Kate C. Gaston

Where Coats Were Banned

Los Angeles, my birthplace to a mother born in L.A., a father born in Houston, who met one evening in 1941 on a porch in East L.A. He, twenty, in uniform, the guest of another sailor, the son of her neighbors; she, eighteen, in a blue checked-dress she’d bought marked down with her employee’s discount at Bullocks. Her father in prison, her mother an occasional seamstress for a competitor’s department store, her younger sisters just entering middle school, her job paid the rent, supplied the bones for soup. His uniforms issued to him by the U.S. Navy were valued. He kept them sharp. Other than that deducted to pay back this apparel, the rest of his Navy pay was sent directly to his parents. It covered the rent for a three-room house on the edge of Dallas. His father unemployed, his mother doing washing for folks, his younger sister so hollow one could nearly see through her.

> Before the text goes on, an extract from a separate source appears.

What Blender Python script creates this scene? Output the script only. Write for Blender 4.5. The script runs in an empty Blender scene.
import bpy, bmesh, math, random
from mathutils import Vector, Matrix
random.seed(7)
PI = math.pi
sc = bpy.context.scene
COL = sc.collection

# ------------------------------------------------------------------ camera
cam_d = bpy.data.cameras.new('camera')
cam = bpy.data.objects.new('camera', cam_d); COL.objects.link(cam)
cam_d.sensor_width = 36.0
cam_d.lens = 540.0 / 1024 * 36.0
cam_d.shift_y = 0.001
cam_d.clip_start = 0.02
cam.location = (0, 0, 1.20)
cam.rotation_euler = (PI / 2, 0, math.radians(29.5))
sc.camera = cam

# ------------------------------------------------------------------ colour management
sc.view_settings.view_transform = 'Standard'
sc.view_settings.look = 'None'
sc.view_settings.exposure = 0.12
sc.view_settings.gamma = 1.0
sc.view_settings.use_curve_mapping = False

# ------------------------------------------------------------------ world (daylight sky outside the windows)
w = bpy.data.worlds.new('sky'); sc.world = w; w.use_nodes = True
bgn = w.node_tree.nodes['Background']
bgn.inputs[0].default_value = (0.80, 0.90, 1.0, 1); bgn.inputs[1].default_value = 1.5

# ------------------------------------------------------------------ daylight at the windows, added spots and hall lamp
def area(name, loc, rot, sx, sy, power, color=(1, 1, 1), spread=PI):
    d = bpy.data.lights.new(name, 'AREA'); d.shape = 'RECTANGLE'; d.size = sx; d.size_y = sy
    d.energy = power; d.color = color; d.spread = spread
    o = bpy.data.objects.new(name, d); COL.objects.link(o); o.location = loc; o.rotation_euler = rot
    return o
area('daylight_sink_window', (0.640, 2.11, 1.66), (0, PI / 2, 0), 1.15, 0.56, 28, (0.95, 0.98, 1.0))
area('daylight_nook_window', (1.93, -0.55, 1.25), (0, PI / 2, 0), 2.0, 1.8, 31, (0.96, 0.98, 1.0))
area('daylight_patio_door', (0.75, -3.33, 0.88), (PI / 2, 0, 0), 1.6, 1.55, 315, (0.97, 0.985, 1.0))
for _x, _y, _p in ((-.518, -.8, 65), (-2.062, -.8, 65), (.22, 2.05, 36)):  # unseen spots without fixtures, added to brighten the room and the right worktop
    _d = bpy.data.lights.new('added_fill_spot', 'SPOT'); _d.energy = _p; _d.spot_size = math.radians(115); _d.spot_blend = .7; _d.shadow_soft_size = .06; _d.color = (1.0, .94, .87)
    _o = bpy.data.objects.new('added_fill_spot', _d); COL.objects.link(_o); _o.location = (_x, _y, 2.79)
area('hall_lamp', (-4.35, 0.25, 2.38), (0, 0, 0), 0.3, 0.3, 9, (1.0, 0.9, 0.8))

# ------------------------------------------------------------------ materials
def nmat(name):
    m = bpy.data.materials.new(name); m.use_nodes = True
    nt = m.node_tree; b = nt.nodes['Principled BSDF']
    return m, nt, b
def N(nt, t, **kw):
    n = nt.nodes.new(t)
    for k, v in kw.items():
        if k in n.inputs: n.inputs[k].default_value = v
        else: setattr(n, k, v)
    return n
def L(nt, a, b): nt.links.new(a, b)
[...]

Los Angeles, where these two half-orphaned kids met, both having lived amid each draining year of the Great Depression, some days one meal, a piece of pork, beans, and roots from neighbor gardens. For both, jobs taken as ten and twelve year olds, carrying newspapers, mowing lawns, cleaning up kitchens, selling hotdogs, all for the chance to put food in their mouths, pocket something for younger sisters. Lying about their ages for jobs, to enter the Navy, to work nights in the munitions factory. Staying out from home because feeling and watching their parents’ discomfort and guilt was more depressing than anything they’d find in the movies, or among close or mere acquaintances, at part-time jobs. And who do you tell? I thought to ask after they were long gone, who did you tell there was no food on the table? No one, they would have said. All, everyone already knew.

Mrs. Hemming by Artemisio C.R.

Los Angeles, where churches were built at a rate proportionate to new houses, new neighborhoods, and where the film industry moved even quicker. Church, bread, rent, shoes, water, streetcars, all competed for quarters. In the collection plate or in the pocket, to the landlord or at the market? What would a quarter have brought, bought? What would a nickel? Bought a double-bill at any local movie house, where films either reflected the lives people soldiered through each day, or they spun frothy flights of fancy among characters who were supposedly titans and queens. But in both, the actors were really just hungry people like them, trying to put soles on their shoes, meat in their mouths, and roofs over their heads to keep the sky at bay. As luck would have it, those millions of nickels filtered out of dollars, became dollars again, and a star is born.

Only in Los Angeles could a girl clad in a sweater set become a movie star by sitting at a soda fountain on Hollywood Boulevard. Sweater sets were bought instead of chopped meat, were bought instead of books, bread and biscuits. Here, in movieland and 4000 hours of daylight, darkness dissolved and moved eastward with the winds, to Cleveland and Chicago, New Orleans or New York, Tulsa and Birmingham. Here where people earned quarters by pretending to be stars and titans, everyone survived by assuming a new identity as the road out of poverty. We had banished all pasts. We had new towns, new buildings, new people. New Industries. Who and what and where your papa was, didn’t matter to us. Here, what your coat looked like, what it was made from, and the brand name on its label, here it never mattered, here where it never rained, where coats were banned.

Los Angeles, where neighbors spoke multiple languages, held close secrets of once was, all were refugees from ignorance, fascism, despots, and revolutions, immigrants from prejudice, famine, disrupted lives and sudden harsh desertions, poverty, starvation, greed and self-centeredness. Over rocks as high as skyscrapers, cross barren lands, dangerous seas, they sprung, showed up, the newest arrivals, surveyors, travelers, seekers flooding or trickling in by foot, horse, wagon, train, car, plane, and hopeful, all of us. Composing the small and mass discoveries, exploring, settling of land and water, casting the seeds, digging the trench, planting the vine, all of us brought, bought, bore or stole, facing west, sun and sky and deep blue Pacific well warming/chilling the core of each and every one, promising what no one since Moses had, an eternal land of milk and honey.

Los Angeles, where we came to gawk at a land replete with gardens and promises, where we stayed to build something, to forget disruptive history and indiscretions, to take fish from the sea, grapes from the vine, and stroll unencumbered through orchards, forests, savannas, among legends on the edge of a coastline thirteen hundred miles north to south. We were all part of the mass transformation, on narrow paths, crowded highways, bridging the old ways to a new future, to be someone or something other than what we’d been. Los Angeles, where my parents met on a porch in 1941 on a blind date, where they were married six years later at the end of the war. Where I was born at the start of 1953 as the G.I. Bill sent my dad through UCLA.

The City of Angels, where Santa Ana left his name on the winds of change, and I met my future husband at a music concert in the town that bore his name.